On Sun, 19 Nov 2006, Oleg Nesterov wrote:

> On 11/17, Jens Axboe wrote:
> >
> > It works for me, but the overhead is still large. Before it would take
> > 8-12 jiffies for a synchronize_srcu() to complete without there actually
> > being any reader locks active, now it takes 2-3 jiffies. So it's
> > definitely faster, and as suspected the loss of two of three
> > synchronize_sched() cut down the overhead to a third.
> > 
> > It's still too heavy for me, by far the most calls I do to
> > synchronize_srcu() doesn't have any reader locks pending. I'm still a
> > big advocate of the fastpath srcu_readers_active() check. I can
> > understand the reluctance to make it the default, but for my case it's
> > "safe enough", so if we could either export srcu_readers_active() or
> > export a synchronize_srcu_fast() (or something like that), then SRCU
> > would be a good fit for barrier vs plug rework.
> 
> Just an idea.
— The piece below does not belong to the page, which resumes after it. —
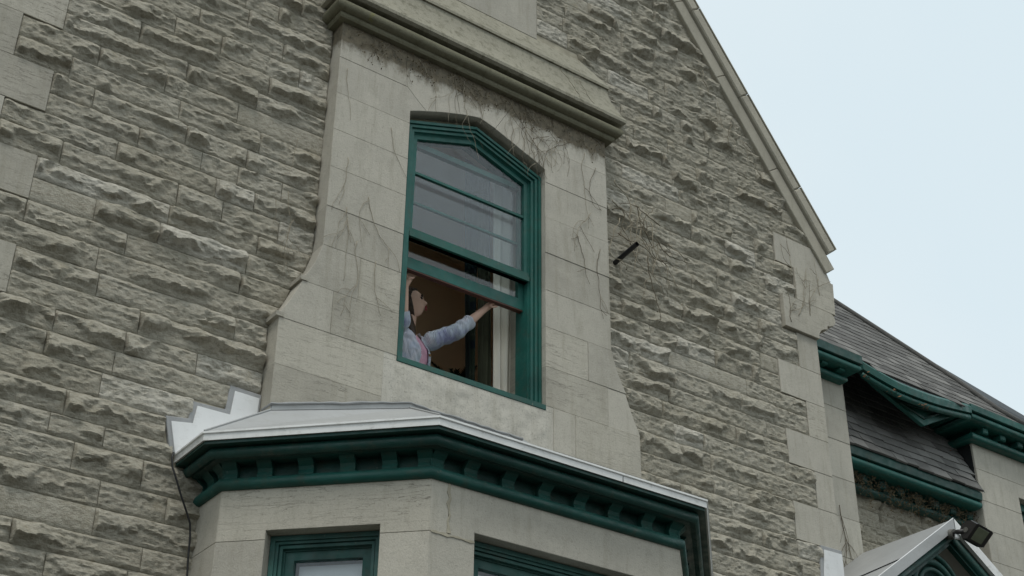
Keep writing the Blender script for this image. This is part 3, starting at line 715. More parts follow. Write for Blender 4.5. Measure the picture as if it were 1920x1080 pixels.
# cornice of the bay
BCO = link('bay_cornice', MB().sweep(BAYP, [(-.215, 4.70), (-.215, 4.90), (-.25, 4.90), (-.25, 4.70)]).mesh('bay_cornice'), M['greenD'], HOUSE)
sub('soffit', MB().sweep(BAYP, [(-.012, 4.898), (-.012, 4.9165), (-.24, 4.9165), (-.24, 4.898)]), M['greenD'], BCO)
sub('crown_bead', MB().sweep(BAYP, [(-.21, 4.842), (-.115, 4.838), (-.105, 4.846)] + arc(-.088, 4.868, .036, -70, 75, 8) + [(-.075, 4.8975), (-.21, 4.8975)]), M['greenD'], BCO, True, 45)
sub('lower_bead', MB().sweep(BAYP, [(-.23, 4.690), (-.185, 4.686)] + arc(-.178, 4.719, .036, -75, 80, 8) + [(-.19, 4.760), (-.23, 4.762)]), M['greenM'], BCO, True, 45)
def bracket(fr_, s_, wdt):
    prof = [(-.035, 4.748), (-.072, 4.748), (-.078, 4.765), (-.072, 4.785), (-.080, 4.805), (-.105, 4.825), (-.118, 4.8405), (-.035, 4.8405)]   # (out of the wall plane, z)
    k = len(prof); v = [fr_(s_ + sg * wdt / 2, p[0] + .07, p[1]) for sg in (-1, 1) for p in prof]
    v = [fr_(s_ + sg * wdt / 2, -( -p[0]) + .075, p[1]) for sg in (-1, 1) for p in prof]
    return MB().add(v, [tuple(range(k)), tuple(range(2 * k - 1, k - 1, -1))] + [(i, k + i, k + (i + 1) % k, (i + 1) % k) for i in range(k)])
def brackets(i, n):
    fr_, L_ = facet(i)
    for k in range(n + 1):
        s_ = L_ * k / n; wd = .085
        if k == 0: s_ += .035
        if k == n: s_ -= .035
        sub('bracket', bracket(fr_, s_, wd), M['greenM'], BCO)
brackets(0, 2); brackets(1, 5); brackets(2, 7); brackets(3, 5); brackets(4, 2)
# metal roof of the bay
BRO = link('bay_roof', MB().sweep(BAYP, [(-.012, 4.918), (0.0, 4.916), (0.002, 4.950), (.010, 4.956), (.010, 4.967), (-.05, 4.972), (-.05, 4.93)]).mesh('bay_roof'), M['fascia'], HOUSE)
BRO['label'] = 'white metal edge strip'
A_, B_, C_, D_ = [Vector((p[0], p[1], 4.972)) for p in BAYP[1:5]]
tE = .64; zt = 5.672
P1 = Vector((3.310, -.155, 5.335)); P2 = Vector((4.27, -.155, 5.632)); P3 = Vector((5.155, -.155, 5.632)); P4 = Vector((6.115, -.155, 5.335))
W0, W1 = Vector((2.816, .01, 4.972)), Vector((6.609, .01, 4.972)); Q0, Q1 = Vector((3.310, .01, 5.335)), Vector((6.115, .01, 5.335))
sub('roof_sheet', MB().add([W0, A_, P1, Q0], [(0, 1, 2, 3)]), M['white'], BRO)
sub('roof_sheet', MB().add([A_, B_, P2, P1], [(0, 1, 2, 3)]), M['roofmetal'], BRO)
sub('roof_sheet', MB().add([B_, C_, P3, P2], [(0, 1, 2, 3)]), M['roofmetal'], BRO)
sub('roof_sheet', MB().add([C_, D_, P4, P3], [(0, 1, 2, 3)]), M['roofmetal'], BRO)
sub('roof_sheet', MB().add([D_, W1, Q1, P4], [(0, 1, 2, 3)]), M['roofmetal'], BRO)
sub('hip_seam', MB().tube([A_ + Vector((0, 0, .004)), P1 + Vector((0, 0, .006))], .006, 6), M['roofmetal'], BRO)
sub('hip_seam', MB().tube([B_ + Vector((0, 0, .004)), P2 + Vector((0, 0, .006))], .006, 6), M['roofmetal'], BRO)
up_ = MB()
def strip(a, b, h=.05, n_=(0, -1, 0), t=.006):
    n_ = Vector(n_); up_.add([a, b, b + Vector((0, 0, h)), a + Vector((0, 0, h)), a + n_ * t, b + n_ * t, b + n_ * t + Vector((0, 0, h)), a + n_ * t + Vector((0, 0, h))], [(0, 1, 2, 3), (7, 6, 5, 4), (3, 2, 6, 7), (0, 4, 5, 1), (0, 3, 7, 4), (1, 5, 6, 2)])
strip(P1, P2, .036); strip(P2, P3, .03); strip(P3, P4, .036); strip(P1 + Vector((0, .16, 0)), P1, .036, (-1, 0, 0)); sub('upstand', up_, M['roofmetal'], BRO)
sl_ = MB(); rg = random.Random(5)
pts = [P1 + Vector((-.01, .1, .038)), P1 + Vector((-.006, -.012, .038))] + [P1.lerp(P2, q) + Vector((0, -.012, .037 + rg.uniform(-.003, .004))) for q in np.linspace(.04, 1, 14)] + [P2.lerp(P3, q) + Vector((0, -.012, .03 + rg.uniform(-.004, .006))) for q in np.linspace(.04, 1, 16)]
sl_.tube(pts, [rg.uniform(.005, .010) for _ in pts], 6); sub('sealant_bead', sl_, M['sealant'], BRO, True)
sub('lap_seam', MB().box(5.02, 5.026, -1.3395, -1.33, 4.917, 4.968), M['sealant'], BRO)
# stepped flashing on the wall
FLA = MB().prism([(2.802, 4.962), (3.27, 4.98), (3.285, 5.455), (3.122, 5.458), (3.108, 5.296), (2.898, 5.292), (2.885, 5.176), (2.752, 5.152)], FR_FRONT, -.034, .01, .002).build('step_flashing', M['white'], HOUSE)
sub('sealant_border', MB().prism([(2.775, 4.955), (3.29, 4.962), (3.30, 5.485), (3.09, 5.490), (3.078, 5.325), (2.868, 5.318), (2.858, 5.203), (2.718, 5.180)], FR_FRONT, -.026, .01, .004), M['sealant'], FLA)
# flashing at the corner beside the porch roof
FLB = MB().prism([(8.13, 5.30), (8.375, 5.30), (8.378, 5.616), (8.176, 5.612)], FR_FRONT, -.034, .01, .002).build('corner_flashing', M['white'], HOUSE)
sub('sealant_border', MB().prism([(8.10, 5.30), (8.386, 5.30), (8.386, 5.65), (8.145, 5.645)], FR_FRONT, -.028, .01, .004), M['sealant'], FLB)

# bay windows
def bay_window(fr_, a, b, ztop, name, blind_label):
    def box(sa, sb, y0, y1, za, zb, m=None):
        m = m or MB(); v = [fr_(x, y, z) for z in (za, zb) for y in (y0, y1) for x in (sa, sb)]
        return m.add(v, [(0, 2, 3, 1), (4, 5, 7, 6), (0, 1, 5, 4), (2, 6, 7, 3), (0, 4, 6, 2), (1, 3, 7, 5)])
    def rng(d0, d1, y0, y1, m=None):
        m = box(a + d0, a + d1, y0, y1, ZB, ztop - d0 * 1.0, m); box(b - d1, b - d0, y0, y1, ZB, ztop - d0, m); box(a + d1, b - d1, y0, y1, ztop - d1, ztop - d0, m); return m
    W = link(name, rng(.002, .030, .085, .2).mesh(name), M['greenL'], HOUSE)
    for d0, d1, y in ((.030, .046, .098), (.046, .052, .115), (.052, .068, .108), (.068, .076, .135)): sub('casing', rng(d0, d1, y, .2), M['greenL'], W)
    sub('sash', rng(.076, .125, .145, .19), M['greenL'], W)
    v = [fr_(x, .165, z) for x, z in ((a + .11, ZB), (b - .11, ZB), (b - .11, ztop - .11), (a + .11, ztop - .11))]; v += [fr_(x, .169, z) for x, z in ((a + .11, ZB), (b - .11, ZB), (b - .11, ztop - .11), (a + .11, ztop - .11))]
    sub('pane', MB().add(v, [(0, 1, 2, 3), (7, 6, 5, 4), (0, 4, 5, 1), (1, 5, 6, 2), (2, 6, 7, 3), (3, 7, 4, 0)]), M['glass'], W)
    bl = box(a + .135, b - .135, .215, .218, ZB, ztop - .135).build('roller_blind', M['blind'])
    bl['label'] = blind_label; bl['category'] = 'blind'
bay_window(fr1, s0, s1, ZO, 'bay_window', 'white blind drawn behind the narrow side window of the bay')
bay_window(fr2, f0, f1, ZO, 'bay_window', 'white blind behind the wide front window of the bay')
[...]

How about another variant of srcu which is more optimized
> for writers?
> 
> 	struct xxx_struct {
> 		int completed;
> 		atomic_t ctr[2];
> 		struct mutex mutex;
> 		wait_queue_head_t wq;
> 	};
> 
> 	void init_xxx_struct(struct xxx_struct *sp)
> 	{
> 		sp->completed = 0;
> 		atomic_set(sp->ctr + 0, 1);
> 		atomic_set(sp->ctr + 1, 1);
> 		mutex_init(&sp->mutex);
> 		init_waitqueue_head(&sp->wq);
> 	}
> 
> 	int xxx_read_lock(struct xxx_struct *sp)
> 	{
> 		int idx;
> 
> 		idx = sp->completed & 0x1;
> 		atomic_inc(sp->ctr + idx);
> 		smp_mb__after_atomic_inc();
> 
> 		return idx;
> 	}
> 
> 	void xxx_read_unlock(struct xxx_struct *sp, int idx)
> 	{
> 		if (atomic_dec_and_test(sp->ctr + idx))
> 			wake_up(&sp->wq);
> 	}
> 
> 	void synchronize_xxx(struct xxx_struct *sp)
> 	{
> 		wait_queue_t wait;
> 		int idx;
> 
> 		init_wait(&wait);
> 		mutex_lock(&sp->mutex);
> 
> 		idx = sp->completed++ & 0x1;
> 
> 		for (;;) {
> 			prepare_to_wait(&sp->wq, &wait, TASK_UNINTERRUPTIBLE);
> 
> 			if (!atomic_add_unless(sp->ctr + idx, -1, 1))
> 				break;
> 
> 			schedule();
> 			atomic_inc(sp->ctr + idx);
> 		}
> 		finish_wait(&sp->wq, &wait);
> 
> 		mutex_unlock(&sp->mutex);
> 	}
> 
> Very simple. Note that synchronize_xxx() is O(1), doesn't poll, and could
> be optimized further.

What happens if synchronize_xxx manages to execute inbetween 
xxx_read_lock's

 		idx = sp->completed & 0x1;
 		atomic_inc(sp->ctr + idx);

statements?  You see, there's no way around using synchronize_sched().